Saturday, July 10, 2021

Up and at 'em, down and out

While I don't actually work out, loyal readers know that I walk for 45 minutes to an hour a solid five days a week, and often six. Indeed I have walked as many as seventeen days straight. Yes, I count. What else are you supposed to do when walking seventeen straight days? Besides, that sort of thing feeds on itself and sort of encourages exercise. I mean that.

Admittedly I don't watch my food as well as I should. Oh, I watch it. I just watch too much of it and then eat it all. Too fast. Especially corn and potato chips, although a few chocolate fudge cookies might find their way into the mix. They're a great follow up to a dry salad.

I'm reasonably active for the proverbial man my age. I do not live a sedentary lifestyle. I'm active at work, lifting things and moving them around, loading and unloading my van and the like, walking from place to place routinely at the Shop. Stairs are no problem. I go up and down them as if they're made for getting between levels. My joints don't bother me as a rule: there's only the occasional body aches and pains which, I am told, are the rule and not the exception as I age. Sure, my back bothers me with annoying regularity. But remind yourself what I just said.

My point here is that I don't think I'm in bad shape. Then why has it become so hard to get in and out of cars?

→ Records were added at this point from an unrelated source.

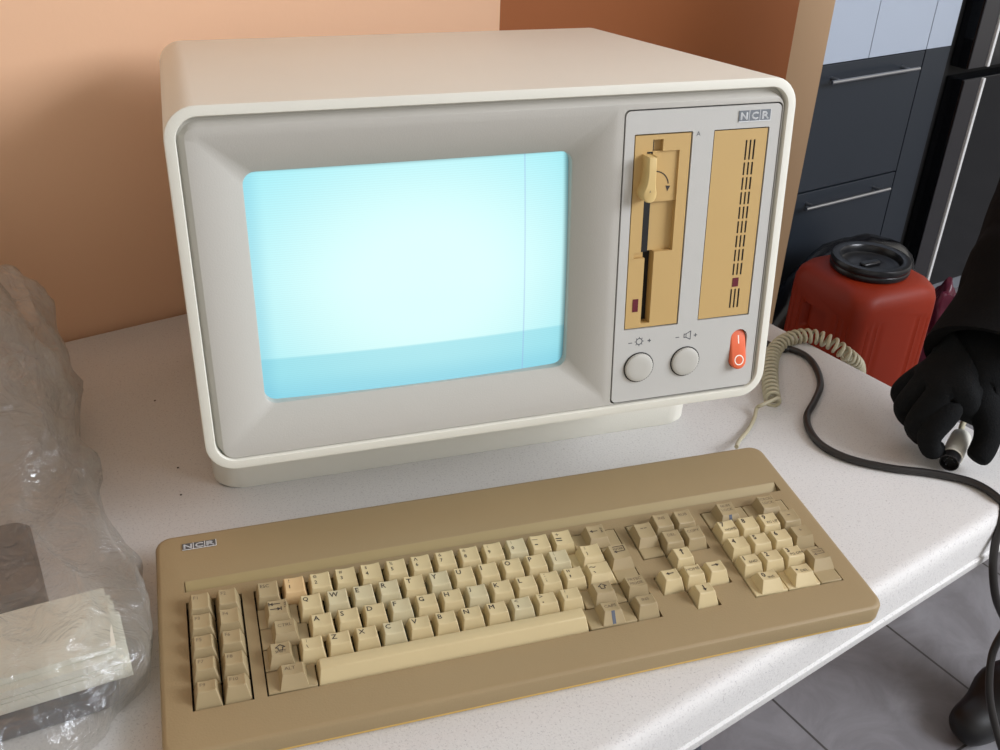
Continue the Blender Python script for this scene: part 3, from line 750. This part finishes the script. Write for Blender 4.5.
FRG = mat('dark_grey_door_frame', (44, 43, 46), .3, var=.02)
kobj('body', [(2.262, 2.90, .03, .62, .02, 1.55)], BLK, fri)
for z0_, z1_ in ((.055, .655), (.680, 1.54)):
    d_ = kobj('door', [(2.297, 2.89, -.022, .028, z0_, z1_)], FRB, fri, bevel=.003)
    kobj('frame', [(2.297, 2.365, -.026, -.0221, z0_+.002, z1_-.002)], FRG, d_)
    kobj('trim_strip', [(2.368, 2.3775, -.031, -.0222, z0_+.002, z1_-.002)], mat('bright_trim', (226, 226, 224), .3, spec=.8, var=.02), d_)
kobj('plinth', [(2.3, 2.88, .0, .03, .0, .05)], mat('grey_plinth', (120, 124, 130), .5), fri)

# ------------------------------------------------------------------ plastic bag with its contents
def film_mat():
    m = bpy.data.materials.new('clear_polythene'); m.use_nodes = True; nt = m.node_tree; Lk = nt.links
    for nd in list(nt.nodes):
        if nd.type == 'BSDF_PRINCIPLED': nt.nodes.remove(nd)
    out = nt.nodes['Material Output']
    tr_ = nt.nodes.new('ShaderNodeBsdfTransparent'); tr_.inputs[0].default_value = (.97, .97, .96, 1)
    gl_ = nt.nodes.new('ShaderNodeBsdfGlossy'); gl_.inputs['Roughness'].default_value = .16; gl_.inputs['Color'].default_value = (.9, .92, .95, 1)
    df = nt.nodes.new('ShaderNodeBsdfTranslucent'); df.inputs[0].default_value = (*lin((242, 236, 226)), 1)
    d2 = nt.nodes.new('ShaderNodeBsdfDiffuse'); d2.inputs[0].default_value = (*lin((242, 236, 226)), 1)
    mm = nt.nodes.new('ShaderNodeMixShader'); mm.inputs[0].default_value = .5; Lk.new(df.outputs[0], mm.inputs[1]); Lk.new(d2.outputs[0], mm.inputs[2])
    fr_ = nt.nodes.new('ShaderNodeLayerWeight'); fr_.inputs['Blend'].default_value = .35
    tc = nt.nodes.new('ShaderNodeTexCoord')
    n1 = nt.nodes.new('ShaderNodeTexNoise'); n1.inputs['Scale'].default_value = 38; n1.inputs['Detail'].default_value = 5; n1.inputs['Distortion'].default_value = 2.5; Lk.new(tc.outputs['Object'], n1.inputs['Vector'])
    bp = nt.nodes.new('ShaderNodeBump'); bp.inputs['Strength'].default_value = .9; bp.inputs['Distance'].default_value = .006; Lk.new(n1.outputs['Fac'], bp.inputs['Height'])
    for nd in (gl_, fr_): Lk.new(bp.outputs['Normal'], nd.inputs['Normal'])
    mr = nt.nodes.new('ShaderNodeMapRange'); mr.inputs['To Min'].default_value = .09; mr.inputs['To Max'].default_value = .42; Lk.new(fr_.outputs['Facing'], mr.inputs['Value'])
    x1 = nt.nodes.new('ShaderNodeMixShader'); Lk.new(mr.outputs[0], x1.inputs[0]); Lk.new(tr_.outputs[0], x1.inputs[1]); Lk.new(mm.outputs[0], x1.inputs[2])
    mr2 = nt.nodes.new('ShaderNodeMapRange'); mr2.inputs['To Min'].default_value = .06; mr2.inputs['To Max'].default_value = .7; Lk.new(fr_.outputs['Fresnel'], mr2.inputs['Value'])
    x2 = nt.nodes.new('ShaderNodeMixShader'); Lk.new(mr2.outputs[0], x2.inputs[0]); Lk.new(x1.outputs[0], x2.inputs[1]); Lk.new(gl_.outputs[0], x2.inputs[2])
    Lk.new(x2.outputs[0], out.inputs['Surface'])
    return m
FILM = film_mat()
def interp(tab, s):
    for (a, x), (b, y) in zip(tab, tab[1:]):
        if s <= b: t = (s-a)/(b-a); t = t*t*(3-2*t); return x+(y-x)*t
    return tab[-1][1]
def film(name, xr, xl, hh, y0, y1, seed, amp, parent=None, ns=90, nt_=70):
    b = bmesh.new(); rows_ = []
    for i in range(ns+1):
        y = y0+(y1-y0)*i/ns; a, c2, h = interp(xr, y), interp(xl, y), interp(hh, y); row = []
        for j in range(nt_+1):
            th = math.pi*j/nt_; q_ = Vector(((a+c2)/2+(a-c2)/2*math.copysign(abs(math.cos(th))**.7, math.cos(th)), y, .0012+h*abs(math.sin(th))**.42))
            k = Vector((q_.x*14, q_.y*9, q_.z*14+seed))
            rid = 1-abs(noise.noise(k))*2; rid2 = 1-abs(noise.noise(k*2.3+Vector((5, 1, 2))))*2
            kw = k+Vector((noise.noise(k*.8), noise.noise(k*.8+Vector((9, 0, 0))), 0))*.8; r1 = max(0, 1-abs(noise.noise(kw))*2.2)**3; dsp = amp*(r1*1.1+rid2*.25-.3) + amp*.9*noise.noise(k*.5)
            lift = min(1, max(0, q_.z/.03))*(.45+.55*min(1, h/.12))
            nrm = Vector((math.cos(th), .25*math.sin(i*.4+seed), math.sin(th)))
            q_ = q_+nrm*dsp*lift; q_.z = max(q_.z, .0012)
            row.append(b.verts.new(q_))
        rows_.append(row)
    for r0, r1 in zip(rows_, rows_[1:]):
        for j in range(nt_): face(b, (r0[j], r0[j+1], r1[j+1], r1[j]))
    return obj(name, b, FILM, parent, smooth=80)
bag = thing('plastic_bag', 'large crumpled clear plastic bag on the table beside the keyboard, white sheets inside', 'bag', (-.2, .2, 0))
def reloc(o): o.parent = bag; o.location = -bag.location; return o
xr = [(-.03, -.10), (.02, -.055), (.055, -.029), (.10, -.029), (.15, -.035), (.24, -.062), (.30, -.080), (.36, -.108), (.42, -.125), (.50, -.17)]
xl = [(-.03, -.30), (.02, -.36), (.1, -.42), (.4, -.40), (.50, -.30)]
hh = [(-.03, .002), (.0, .04), (.05, .059), (.12, .066), (.20, .075), (.27, .12), (.33, .185), (.38, .20), (.44, .16), (.50, .03)]
reloc(film('film', xr, xl, hh, -.03, .50, 2.0, .010))
xr2 = [(.22, -.12), (.28, -.098), (.36, -.088), (.43, -.093), (.50, -.13)]
xl2 = [(.22, -.26), (.5, -.30)]
hh2 = [(.22, .03), (.30, .09), (.38, .15), (.44, .165), (.50, .05)]
reloc(film('loose_flap', xr2, xl2, hh2, .22, .50, 9.0, .009, ns=60))
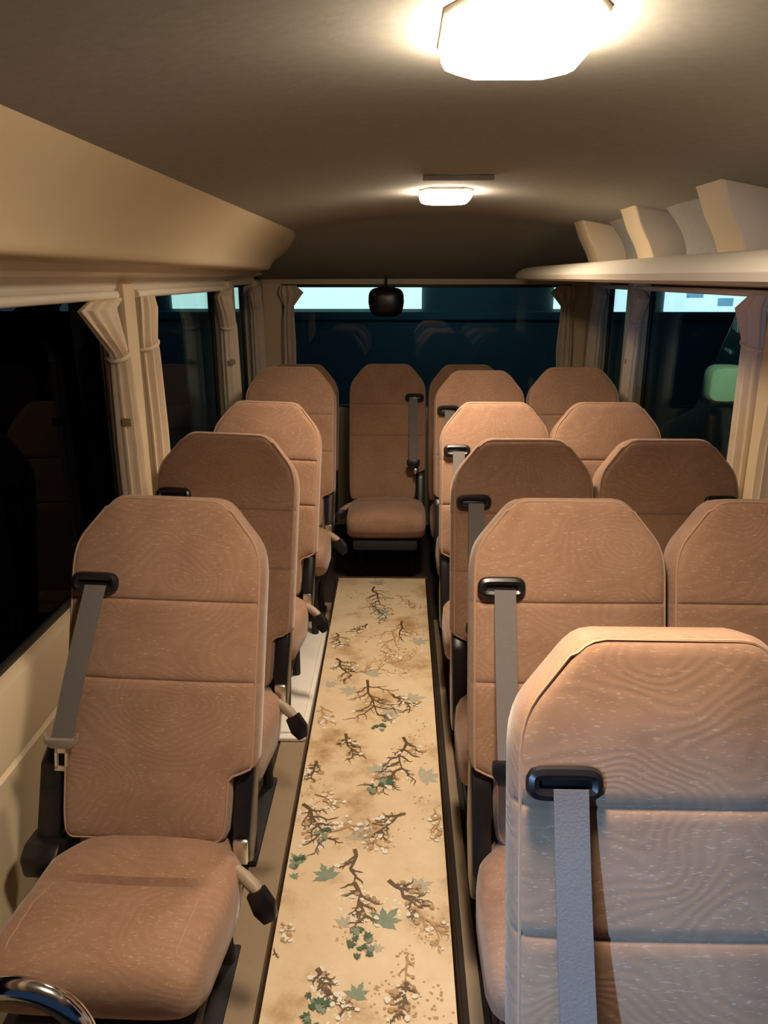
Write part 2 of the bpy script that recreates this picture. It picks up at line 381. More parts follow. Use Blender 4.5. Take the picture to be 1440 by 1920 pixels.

I love my van, and with no small reason. Besides needing one for my job, I can get up into a van and then down and out with ease. Getting down into a car and then up out of one can be, well, even I find it funny as I struggle to bend my body just so to make it happen. I don't remember having to twist myself a full one eighty before, trying to find the right angle for entering a car or excising myself therefrom. 

This may be precisely what a man searching the landscape for an excuse might say, but I do believe that cars are lower than they once were. The old cars I used to drive before vans became the biggest part of my driving regimen didn't seem so close to the ground. Is it about aerodynamics? Just let me get into the car and the extra ballast and will see to that.

So I wonder: is it a matter of flexibility? Do I need to work on that to become more agile and make the ups and downs of car entry and exit easier? How might I do that?

The first friend or family member who says 'yoga' will be disowned. If you are not a friend or family member I will make you one simply to disown you. In the meanwhile I will be content with 'cars are lower'. It makes sense to me.